Por isso, Florence faz questão de ser discreta, o que a afasta dos fotógrafos. “Eu sempre digo à minha empresária: ‘Este nível de fama está bom, não quero mais. Confio em você! Eu não quero ser mais famosa do que isso!”. Florence literalmente cai na gargalhada, talvez ciente da estranheza do que acabou de dizer. Ela é uma estrela global, mas como em todas as afirmações desta entrevista, parece totalmente sincera. “Em cada álbum eu tenho medo de que algo seja diferente, que as condições mudem do nada. Preciso manter uma aparência de normalidade. Eu não conseguiria viver de outra forma”.
Confesso que não entendo qual é a diferença entre a mulher Florence e a artista Florence. Uma pergunta velha, sem dúvida, mas existem artistas que caíram em um abismo ou até algo pior ao questionar isso. “Para começar, eu nunca entendi se Florence + The Machine é um projeto solo ou uma banda! Fiz questão de manter esta ambiguidade porque é muito útil. Às vezes é bom ser um “nós”, é uma espécie de proteção, um local para se esconder. Ao longo do tempo a pessoa cantando no palco e eu começamos a ficar mais próximas. O Nick Cave disse algo fantástico: “Sou Nick Cave agora e não posso voltar a ser o que era antes”.
Florence explica que leu esta frase enquanto fazia o How Big, quando buscava “me despir da personagem para chegar a mim mesma”. “Fiz isso para continuar seguindo em frente: as duas personas precisam se unir em algum ponto da minha carreira. Eu tive que fazer as pazes com o fato de ser a Florence da Florence + The Machine e o jeito que isso se reflete na minha vida real. Ao mesmo tempo, eu quero que as pessoas entrem em contato com o meu lado mais vulnerável e humano. Não sou muito boa em me reinventar: eu prefiro a evolução”.

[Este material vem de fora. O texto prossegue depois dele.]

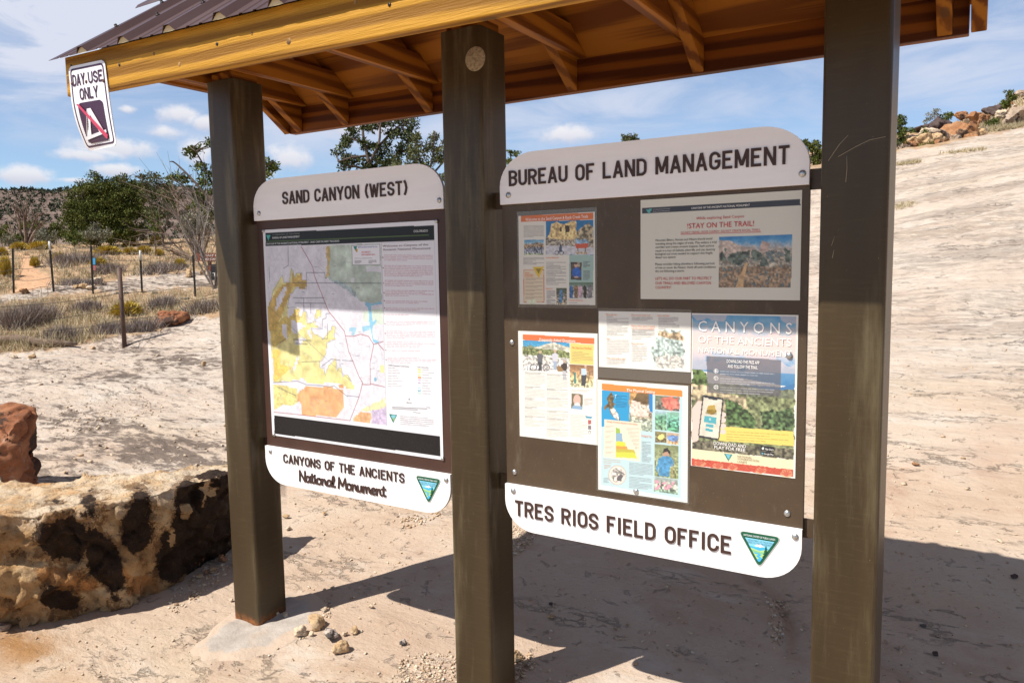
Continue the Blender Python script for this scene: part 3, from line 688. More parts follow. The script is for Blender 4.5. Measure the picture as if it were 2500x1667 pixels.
def emblem_into(b, cx, zt, W_, H_, y, full=True):
    """triangular agency badge: river valley, hills, snowy peak and a dark conifer"""
    U = lambda u, v: (cx-W_/2+u*W_, zt-v*H_)
    def lay(poly, m, k):
        a = sum(poly[i-1][0]*poly[i][1]-poly[i][0]*poly[i-1][1] for i in range(len(poly)))
        if a < 0: poly = poly[::-1]
        b.mat(m).add([(x, y-.00025*k, z) for x, z in poly], [list(range(len(poly)))])
    out = tri_round(cx, zt, W_*1.10, H_*1.10, 0, W_*.10); inn = tri_round(cx, zt-.002, W_, H_, .17, W_*.05)
    b.mat(EMB[5]); n = len(out); b.add([(x, y, z) for x, z in out]+[(x, y-.0012, z) for x, z in out], [list(range(n, 2*n)), *[[i, (i+1) % n, n+(i+1) % n, n+i] for i in range(n)]])
    y = y-.0013
    lay(tri_round(cx, zt, W_*1.08, H_*1.08, .03, W_*.10), EMB[0], 1)
    zi = zt-.185*H_
    box_ = [(cx-W_, zt-H_*1.2), (cx+W_, zt-H_*1.2), (cx+W_, zi), (cx-W_, zi)]
    inn = clip_poly(inn, box_)
    a = sum(inn[i-1][0]*inn[i][1]-inn[i][0]*inn[i-1][1] for i in range(len(inn)))
    if a < 0: inn = inn[::-1]
    lay(inn, EMB[1], 2)
    def cl(pts, m, k):
        q = clip_poly([U(*p) for p in pts], inn)
        if len(q) > 2: lay(q, m, k)
    cl([(.1, .47), (.3, .42), (.42, .44), (.60, .40), (.80, .46), (.95, .47), (.95, .55), (.1, .55)], EMB[4], 3)
    cl([(.38, .40), (.44, .335), (.48, .345), (.52, .32), (.58, .365), (.63, .395), (.56, .40), (.52, .43), (.47, .40), (.43, .41)], EMB[2], 4)
    cl([(.1, .50), (.25, .46), (.40, .50), (.52, .53), (.65, .47), (.80, .47), (.95, .52), (.6, 1.05), (.4, 1.05)], EMB[3], 5)
    cl([(.2, .55), (.36, .53), (.50, .56), (.62, .55), (.72, .60), (.6, .62), (.4, .60)], EMB[6], 6)
    cl([(.36, .60), (.47, .60), (.56, .64), (.50, .69), (.60, .76), (.56, .84), (.46, .88), (.38, .84), (.50, .77), (.42, .70), (.49, .645), (.38, .63)], EMB[4], 7)
    tr = [(.665, .36)]
    for k in range(6):
        v = .45+k*.085; wv = .028+.022*k; tr += [(.665+wv, v), (.665+wv*.45, v+.01)]
    tr += [(.66, 1.0), (.58, 1.0)]
    for k in range(5, -1, -1):
        v = .45+k*.085; wv = .028+.022*k; tr += [(.665-wv*.45, v+.01), (.665-wv, v)]
    # conifer drawn as stacked tiers so every face stays simple
    for k in range(6):
        v = .40+k*.085; wv = .03+.022*k; cl([(.665, v-.07), (.665+wv, v+.055), (.665-wv, v+.055)], EMB[0], 8+.3*k)
    cl([(.64, .88), (.70, .88), (.62, 1.0), (.54, 1.0)], EMB[0], 10)
    if full:
        b.mat(EMB[2]); x0, z0 = U(.11, .125); x1, _ = U(.89, 0); put_text(b, 'NATIONAL SYSTEM OF PUBLIC LANDS', x0, x1, z0, .055*H_, y-.003)
        b.mat(flat('emblem_ink', (.01, .05, .09), .6)); x0, z0 = U(.12, .255); x1, _ = U(.88, 0); put_text(b, 'U.S. DEPARTMENT OF THE INTERIOR', x0, x1, z0, .05*H_, y-.003)
        x0, z0 = U(.20, .33); x1, _ = U(.80, 0); put_text(b, 'BUREAU OF LAND MANAGEMENT', x0, x1, z0, .05*H_, y-.003)
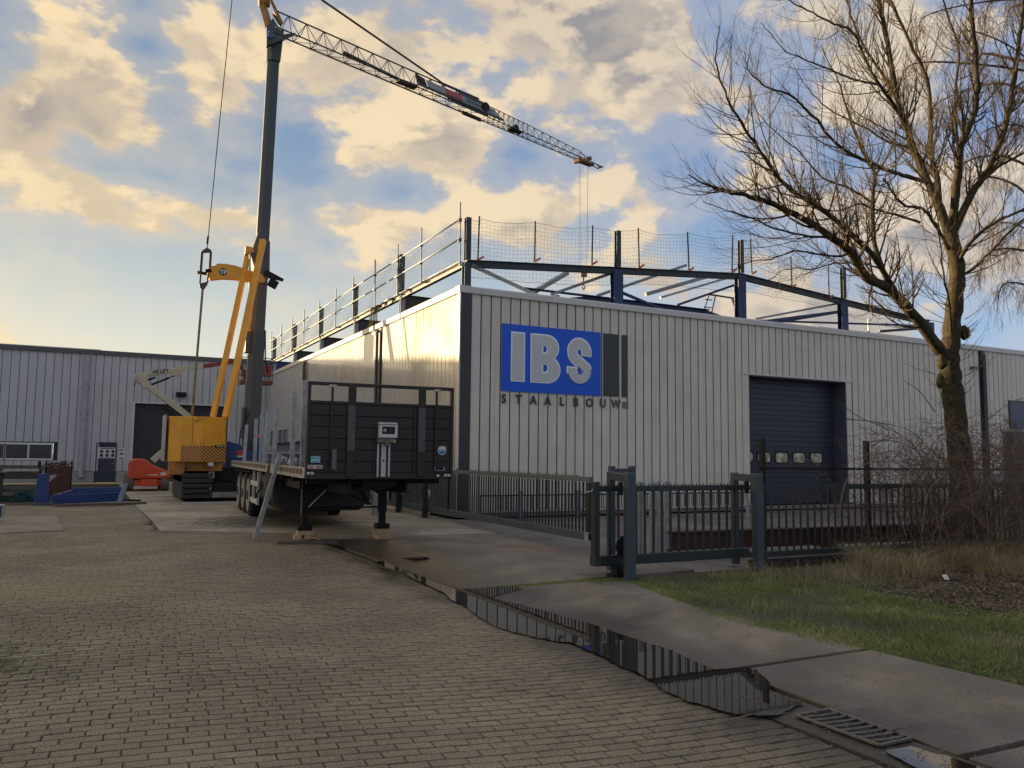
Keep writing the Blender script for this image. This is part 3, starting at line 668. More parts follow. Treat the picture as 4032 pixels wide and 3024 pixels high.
for a, b in zip(xs[:4], xs[1:5]):
    MB().ibeam((a, 20.15, ridge(a)-.02), (b, 20.15, ridge(b)-.02), .16, .20, .016).build('gable_beam', FST, stf)
for a, b in zip(ys[:-1], ys[1:]):
    mb = MB(); mb.ibeam((8.82, a+.08, 6.97), (8.82, b-.08, 6.97), .14, .17, .014); mb.build('eaves_beam', FST, stf)
    MB().bar((8.74, a+.1, 7.065), (8.74, b-.1, 7.065), .06, .02).build('eaves_angle', GALV, stf)
for yy in ys[1:]:     # haunched rafters of the inner frames
    m = FSH if yy < 46 else FSB
    MB().prism([(8.95, yy, 6.15), (8.95, yy, 7.02), (12.2, yy, 6.98), (18.9, yy, 7.75), (18.9, yy, 7.35), (12.2, yy, 6.50)], (0, .03, 0)).prism([(8.95, yy-.08, 7.02), (12.2, yy-.08, 6.98), (12.2, yy-.08, 7.0), (8.95, yy-.08, 7.04)], (0, .2, 0)).build('rafter', m, stf) if yy < 26 else \
    MB().prism([(8.95, yy, 6.15), (8.95, yy, 7.02), (10.9, yy, 7.0), (10.9, yy, 6.3)], (0, .03, 0)).prism([(8.95, yy-.08, 7.02), (10.9, yy-.08, 6.98), (10.9, yy-.08, 7.0), (8.95, yy-.08, 7.04)], (0, .2, 0)).build('rafter', m, stf)
# low blue rafters behind the parapet
MB().prism([(11.2, 21.2, 6.3), (13.5, 21.2, 6.72), (18.4, 21.2, 6.72), (19.0, 21.2, 6.6), (22.5, 21.2, 6.20), (22.5, 21.2, 6.0), (11.2, 21.2, 6.0)], (0, .03, 0)).box(11.2, 18.4, 21.1, 21.33, 6.722, 6.745).build('rafter', FSB, stf)
MB().bar((24, 21.5, 6.62), (30, 21.5, 6.62), .1, .10).build('purlin', FSB, stf)
def br(p, q, m=FST, w=.10, nm='brace'): MB().bar(p, q, w, w*.8).build(nm, m, stf)
br((9.0, 20.15, 6.95), (12.3, 20.15, 5.95), GALV); br((14.0, 20.2, 6.75), (17.2, 20.2, 5.95), FSB, .09); br((23.6, 20.2, 7.0), (18.2, 20.2, 6.0), FSB, .11)
br((23.7, 20.25, 7.0), (19.4, 20.25, 6.1), FSB, .1)
br(on(2232, 1075, 1, 22.0), on(2030, 1190, 1, 20.9), GALV, .16, 'purlin'); br(on(2410, 1075, 1, 20.3), on(2170, 1160, 1, 20.9), GALV, .10, 'purlin')
br(on(2700, 1045, 1, 21.5), on(2350, 1165, 1, 21.5), GALV, .12, 'purlin'); br(on(2800, 1085, 1, 22), on(2540, 1160, 1, 22), GALV, .16, 'purlin'); br(on(2880, 1090, 1, 23), on(2600, 1172, 1, 23), GALV, .10, 'purlin')
br(on(2912, 1115, 1, 20.4), on(2670, 1200, 1, 20.4), FSB, .09); br(on(3300, 1195, 1, 20.3), on(2980, 1255, 1, 20.3), GALV, .09); br(on(2200, 1165, 1, 22.5), on(2060, 1190, 1, 22.5), GALV, .09, 'purlin')
br(on(2985, 1262, 1, 21), on(3640, 1283, 1, 21), FSB, .08, 'purlin'); br(on(3460, 1305, 1, 21), on(3670, 1290, 1, 21), FST, .12, 'purlin')
MB().bar(on(3418, 1255, 1, 21), on(3420, 1310, 1, 21), .05).build('stub', GALV, stf)
# the hoist hook hanging from a purlin is part of the crane, built below
# ------------------------------------------------------------------ edge rail and nets
rail = thing('guard_rail', (8.6, 20.1, 7), 'long scaffold tube guard rail above the west eaves', 'guard rail')
for k, (yy, zt) in enumerate([(20.09,8.68),(23.12,8.73),(25.35,8.73),(27.84,8.73),(30.67,8.65),(33.32,8.66),(36.2,8.65),(39.28,8.7),(42.09,8.74),(44.86,8.73),(47.7,8.77)]):
    zb = 7.0 if k else 6.9
    MB().tube([(8.62, yy, zb), (8.60, yy, zt)], .026, 8).box(8.60, 8.85, yy-.03, yy+.03, zb-.01, zb+.03).build('post', GALV, rail)
    mb = MB(); mb.box(8.55, 8.64, yy-.05, yy+.05, 8.12, 8.22); mb.box(8.55, 8.64, yy-.05, yy+.05, 7.56, 7.66); mb.build('coupler', ANTH, rail)
for z in (8.17, 7.61):
    for a, b in ((20.0, 26.3), (26.0, 32.2), (31.9, 38.0), (37.7, 44.0), (43.7, 48.0)):
        MB().tube([(8.565, a, z+.004*random.uniform(-3, 3)), (8.565, b, z+.004*random.uniform(-3, 3))], .024, 8).build('rail', GALV, rail, smooth=True)
NETM = mat('net_cord', (.20, .21, .19), .8, 0, .2); NETG = mat('net_cord_green', (.06, .10, .08), .8, 0, .2)
def net(name, fn, nu, nv, r, m, label, jit=.012, step=1):
    """fn(u, v) -> point; cords every step cell, sagging a little between ties"""
    mb = MB(); P = {}
    for i in range(nu+1):
        for j in range(nv+1): P[i, j] = fn(i/nu, j/nv)+Vector((random.uniform(-jit, jit), random.uniform(-jit, jit), random.uniform(-jit, jit)))
    for i in range(nu+1): mb.tube([P[i, j] for j in range(nv+1)], r, 3, False)
    for j in range(nv+1): mb.tube([P[i, j] for i in range(nu+1)], r if 0 < j < nv else r*2.2, 3, False)
    return mb.build(name, m, label=label, category='safety net')
def sag(u, n, d): return -d*abs(math.sin(math.pi*u*n))
net('safety_net', lambda u, v: Vector((8.66+.03*math.sin(u*60+v*5), 20.2+u*27.4, 7.03+sag(u, 11, -.0)+v*(1.12+sag(u, 11, .05)))), 250, 11, .0024, NETM, 'fine safety net along the scaffold tube rail above the west wall', .01)
posts = [(9.13,8.29,7.12),(10.94,8.41,7.3),(12.91,8.57,7.45),(14.65,8.73,7.56),(16.61,8.88,7.7),(18.43,9.04,7.86),(19.31,9.02,7.9),(21.15,8.62,7.65),(22.97,8.5,7.45),(25.2,8.3,7.28),(27.2,8.12,7.1)]
eg = thing('edge_posts', (9.1, 20.05, 7), 'slim dark net posts with orange clamps standing on the sloping gable beam', 'net posts')
def topz(x):
    for (a, za, _), (b, zb, _) in zip(posts[:-1], posts[1:]):
        if a <= x <= b: t = (x-a)/(b-a); return za+(zb-za)*t-.09*math.sin(math.pi*t)
    return posts[-1][1]
CLAMP = mat('clamp_orange', (.45, .10, .03), .6, 0, .3, 8)
for i, (x, zt, zb) in enumerate(posts):
    lean = random.uniform(-.07, .05)
    MB().tube([(x+(0 if i else 0), 20.02, zb-.02), (x+lean, 20.0, zt+.05)], .024, 6).build('post', BLK, eg)
    MB().bar((x-.05, 19.95, zb-.06), (x+.17, 20.0, zb+.08), .05, .05).build('clamp', CLAMP, eg)
net('safety_net', lambda u, v: Vector((8.9+u*18.3, 20.0+.04*math.sin(u*40), (ridge(8.9+u*18.3)-.42-.12*abs(math.sin(u*9)))*(1-v)+v*(topz(8.9+u*18.3) if u > .015 else 8.2))), 150, 15, .0028, NETG, 'wide meshed safety net hanging between posts along the sloping gable edge', .018)
# step ladder on the roof
lad = thing('step_ladder', (18.6, 21, 6.1), 'dark step ladder standing on the roof beside the ridge column', 'ladder')
for a, b in (((18.05, 21.3, 6.1), (18.38, 21.1, 7.25)), ((18.5, 21.3, 6.1), (18.66, 21.1, 7.25)), ((19.85, 21.0, 6.1), (19.3, 21.0, 7.2)), ((20.1, 21.3, 6.1), (19.5, 21.1, 7.2))):
    MB().bar(a, b, .06, .03).build('stile', FST, lad)
for k in range(4):
    z = 6.3+k*.27; MB().bar((18.08+k*.08, 21.25, z), (18.54+k*.03, 21.25, z), .05, .025).build('rung', FST, lad)
MB().bar((18.38, 21.1, 7.26), (19.5, 21.1, 7.24), .08, .04).build('top_bar', FST, lad)
# slings over the eaves
sl = thing('lifting_slings', (8.6, 27.6, 6.8), 'dirty yellow lifting slings hanging over the west eaves', 'slings')
SLG = mat('sling_yellow', (.35, .26, .06), .8, 0, .4, 20)
for k in range(5):
    y = 27.35+k*.2
    MB().tube([(8.62, y, 6.98), (8.57, y+.05, 6.7), (8.55, y+.02*k, 6.4), (8.50, y+.08, 6.28)], .022, 5).build('sling', SLG if k != 1 else BLK, sl)
# ------------------------------------------------------------------ self erecting crane on crawler tracks
crane = thing('construction_crane', (4.2, 31, 0), 'tall grey mast crane on crawler tracks with a yellow ballast box and lattice jib', 'crane')
STRIPE = D.materials.new('warning_stripes'); STRIPE.use_nodes = True
def _stripes():
    nt = STRIPE.node_tree; N = nt.nodes; L = nt.links; b = N['Principled BSDF']; b.inputs['Roughness'].default_value = .45
    g = N.new('ShaderNodeNewGeometry'); s = N.new('ShaderNodeSeparateXYZ'); L.new(g.outputs['Position'], s.inputs[0])
    def ma(op, a, c):
        n = N.new('ShaderNodeMath'); n.operation = op
        for i, x in enumerate((a, c)):
            if isinstance(x, (int, float)): n.inputs[i].default_value = x
            else: L.new(x, n.inputs[i])
        return n.outputs[0]
    u = ma('ADD', ma('MULTIPLY', s.outputs[0], 9.0), ma('MULTIPLY', s.outputs[2], 9.0))
    u = ma('ADD', u, ma('MULTIPLY', s.outputs[1], -3.0))
    st = ma('LESS_THAN', ma('FRACT', u, 0), .42)
    m = N.new('ShaderNodeMix'); m.data_type = 'RGBA'; L.new(st, m.inputs[0]); m.inputs[6].default_value = (.62, .27, .05, 1); m.inputs[7].default_value = (.03, .018, .012, 1)
    L.new(m.outputs[2], b.inputs['Base Color'])
_stripes()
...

O tempo passou voando, mas ainda tenho uma pergunta: a mais difícil de todas: qual é o maior medo da Florence hoje?
Ela pensa um pouco, responde algumas vezes e depois para. “De… desmoronar. De me desfazer. Minha conexão com a realidade é tênue e tenho medo de que um dia eu me veja em um lugar de onde não consiga voltar. Tive um momento muito difícil no Natal do anho passado, uma combinação de problemas de saúde e mais... Eu me senti de um jeito realmente sombrio. É algo que venho conseguindo evitar há muito tempo cuidando de mim, meditando, mas sei que sempre pode acontecer de novo”.
A pressão de um álbum prestes a ser lançado e do começo de uma turnê promocional levou a isso. “E eu fiquei com muito medo. Sei que este lado sombrio da minha alma existe e está à espreita. Tenho medo de me forçar a ir longe demais, de me consumir. Para alguém que está sempre com a cabeça nas nuvens, sinto que há duas possibilidades: encontrar a paz ou desaparecer nelas. O mais difícil é continuar criando e me conectando com as pessoas, ficando vulnerável e mostrando isso e ao mesmo tempo afastar este perigo de afundar de vez.”